Buryatia, a region bordering Mongolia, are 75 times more likely to die than men from Moscow.
One of the speculated reasons for this is that their remoteness from the capital Moscow, where battlefield deaths have been a fraction of this, insulates the Kremlin from visible criticism and hides the true toll from its population.
That hasn’t stopped Putin’s regime from adopting the language of anti-imperialism to defend his own imperial ambitions.
But imperial ambitions are still influential, not just at the conference or in Russia’s domestic policy, but also in its foreign policy.
In 2005, Putin referred to the collapse of the Soviet Union, and subsequent independence movements, as ‘the greatest geopolitical catastrophe of the century’, NBC reported.
Nearly 20 years later in 2021, three months before the full-scale invasion of Ukraine, he lamented what he called ‘a disintegration of historical Russia under the name of the Soviet Union’, Reuters reported.
Today Russia is smaller than it was at the Russian Empire’s peak in the late 1800s.
Imperial nostalgia was evident at the ‘Russian Davos’, when Karaganov invited Putin to compare himself with Peter the Great, the Tsar who made Russia an empire.
‘Would you like to repeat the success of Peter the Great’, Karaganov asked Putin.
‘He was successful.’
Putin responded: ‘Peter was a historical figure, a tsar of all Russia, and then the Emperor.

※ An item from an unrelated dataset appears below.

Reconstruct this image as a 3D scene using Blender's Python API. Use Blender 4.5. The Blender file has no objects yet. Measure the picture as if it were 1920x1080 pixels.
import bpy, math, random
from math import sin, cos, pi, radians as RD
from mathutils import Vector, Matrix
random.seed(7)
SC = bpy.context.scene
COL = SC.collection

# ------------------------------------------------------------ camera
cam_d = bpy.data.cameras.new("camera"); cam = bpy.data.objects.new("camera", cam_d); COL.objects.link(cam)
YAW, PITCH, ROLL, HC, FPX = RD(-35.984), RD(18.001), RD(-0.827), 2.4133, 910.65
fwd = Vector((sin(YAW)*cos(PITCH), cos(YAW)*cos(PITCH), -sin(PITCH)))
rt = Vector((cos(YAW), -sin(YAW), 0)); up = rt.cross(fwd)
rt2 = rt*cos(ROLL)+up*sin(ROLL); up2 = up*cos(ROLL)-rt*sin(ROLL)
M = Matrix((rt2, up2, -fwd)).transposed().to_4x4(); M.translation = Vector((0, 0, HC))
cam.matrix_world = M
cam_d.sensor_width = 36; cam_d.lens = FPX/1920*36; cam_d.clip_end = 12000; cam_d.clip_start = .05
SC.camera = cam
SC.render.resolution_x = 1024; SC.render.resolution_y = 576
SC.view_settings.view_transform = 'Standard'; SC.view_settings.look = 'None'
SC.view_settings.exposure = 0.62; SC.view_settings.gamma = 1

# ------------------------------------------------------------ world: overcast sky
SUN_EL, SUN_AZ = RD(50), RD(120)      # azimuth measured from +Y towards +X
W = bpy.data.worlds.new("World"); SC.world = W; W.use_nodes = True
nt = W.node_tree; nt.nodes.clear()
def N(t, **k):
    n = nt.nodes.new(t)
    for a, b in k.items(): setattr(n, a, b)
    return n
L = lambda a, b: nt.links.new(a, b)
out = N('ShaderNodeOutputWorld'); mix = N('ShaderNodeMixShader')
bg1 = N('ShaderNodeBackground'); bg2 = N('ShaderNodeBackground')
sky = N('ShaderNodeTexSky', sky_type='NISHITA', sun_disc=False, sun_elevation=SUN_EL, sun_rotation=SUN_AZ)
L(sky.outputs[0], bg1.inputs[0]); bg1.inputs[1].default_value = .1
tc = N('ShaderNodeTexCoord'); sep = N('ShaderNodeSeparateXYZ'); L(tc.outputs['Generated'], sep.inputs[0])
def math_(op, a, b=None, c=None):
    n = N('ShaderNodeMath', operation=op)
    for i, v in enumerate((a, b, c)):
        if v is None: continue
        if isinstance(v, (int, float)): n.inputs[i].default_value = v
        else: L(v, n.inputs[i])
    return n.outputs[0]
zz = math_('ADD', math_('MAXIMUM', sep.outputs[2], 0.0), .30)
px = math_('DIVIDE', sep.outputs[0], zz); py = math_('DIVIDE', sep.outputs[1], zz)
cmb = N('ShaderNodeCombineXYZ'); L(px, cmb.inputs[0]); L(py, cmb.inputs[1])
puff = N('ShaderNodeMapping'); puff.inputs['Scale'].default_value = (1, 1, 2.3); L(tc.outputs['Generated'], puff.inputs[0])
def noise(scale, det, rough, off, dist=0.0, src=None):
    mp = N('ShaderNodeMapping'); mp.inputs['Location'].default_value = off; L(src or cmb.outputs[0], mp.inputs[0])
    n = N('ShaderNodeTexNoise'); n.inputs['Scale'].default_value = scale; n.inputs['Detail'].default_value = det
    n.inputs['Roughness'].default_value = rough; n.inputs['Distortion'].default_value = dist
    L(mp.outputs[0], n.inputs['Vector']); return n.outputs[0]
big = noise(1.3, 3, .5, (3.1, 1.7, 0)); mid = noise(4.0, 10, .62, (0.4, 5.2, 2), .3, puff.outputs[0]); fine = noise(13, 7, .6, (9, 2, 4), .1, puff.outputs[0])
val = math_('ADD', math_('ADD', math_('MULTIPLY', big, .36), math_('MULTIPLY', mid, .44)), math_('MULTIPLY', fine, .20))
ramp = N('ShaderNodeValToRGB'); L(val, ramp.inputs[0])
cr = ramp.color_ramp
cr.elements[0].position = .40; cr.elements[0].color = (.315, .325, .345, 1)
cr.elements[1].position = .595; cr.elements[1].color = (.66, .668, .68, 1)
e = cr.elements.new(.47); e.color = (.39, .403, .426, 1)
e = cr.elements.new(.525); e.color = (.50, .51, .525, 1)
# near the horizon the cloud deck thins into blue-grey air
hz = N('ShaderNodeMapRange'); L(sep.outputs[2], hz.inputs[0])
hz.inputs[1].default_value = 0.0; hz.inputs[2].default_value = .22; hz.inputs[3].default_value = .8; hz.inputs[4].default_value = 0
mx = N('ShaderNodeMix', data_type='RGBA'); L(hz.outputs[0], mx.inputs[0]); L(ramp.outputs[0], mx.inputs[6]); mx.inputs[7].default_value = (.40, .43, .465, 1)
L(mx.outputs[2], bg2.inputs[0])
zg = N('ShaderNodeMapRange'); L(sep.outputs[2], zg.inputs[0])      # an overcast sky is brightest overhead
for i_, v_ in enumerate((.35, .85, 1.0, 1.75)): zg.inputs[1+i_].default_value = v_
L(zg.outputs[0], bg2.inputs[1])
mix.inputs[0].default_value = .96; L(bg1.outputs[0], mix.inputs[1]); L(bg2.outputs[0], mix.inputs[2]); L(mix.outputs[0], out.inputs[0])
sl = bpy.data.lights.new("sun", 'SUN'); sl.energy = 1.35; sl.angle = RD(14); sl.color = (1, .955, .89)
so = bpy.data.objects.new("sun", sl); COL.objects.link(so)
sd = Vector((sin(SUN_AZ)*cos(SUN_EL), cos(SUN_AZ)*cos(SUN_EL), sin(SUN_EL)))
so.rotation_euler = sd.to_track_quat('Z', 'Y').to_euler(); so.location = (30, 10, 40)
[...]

‘It was a different environment, conditions and goals.’
Last year, Karaganov told Putin to use nuclear weapons to smash ‘the will of the West’ and, in the process, halt World War Three, which some fear is fast approaching.
Putin ‘will have to hit a group of targets in a number of countries in order to bring those who have lost their minds to their senses’, he advocated.
’This is a morally terrible choice – we use the weapons of God, dooming ourselves to severe spiritual losses.
’But if this is not done, not only Russia may perish, but, most likely, the entire human civilisation will end.
’We will have to make this choice.’
Karaganov was later exposed as owning a secret luxury apartment in the heart of Venice.
In other addresses to the forum, Putin denied he poses a threat to the West, denying he wants to invade any NATO territory.
He also said he could unleash nuclear missiles if Russian sovereignty is threatened.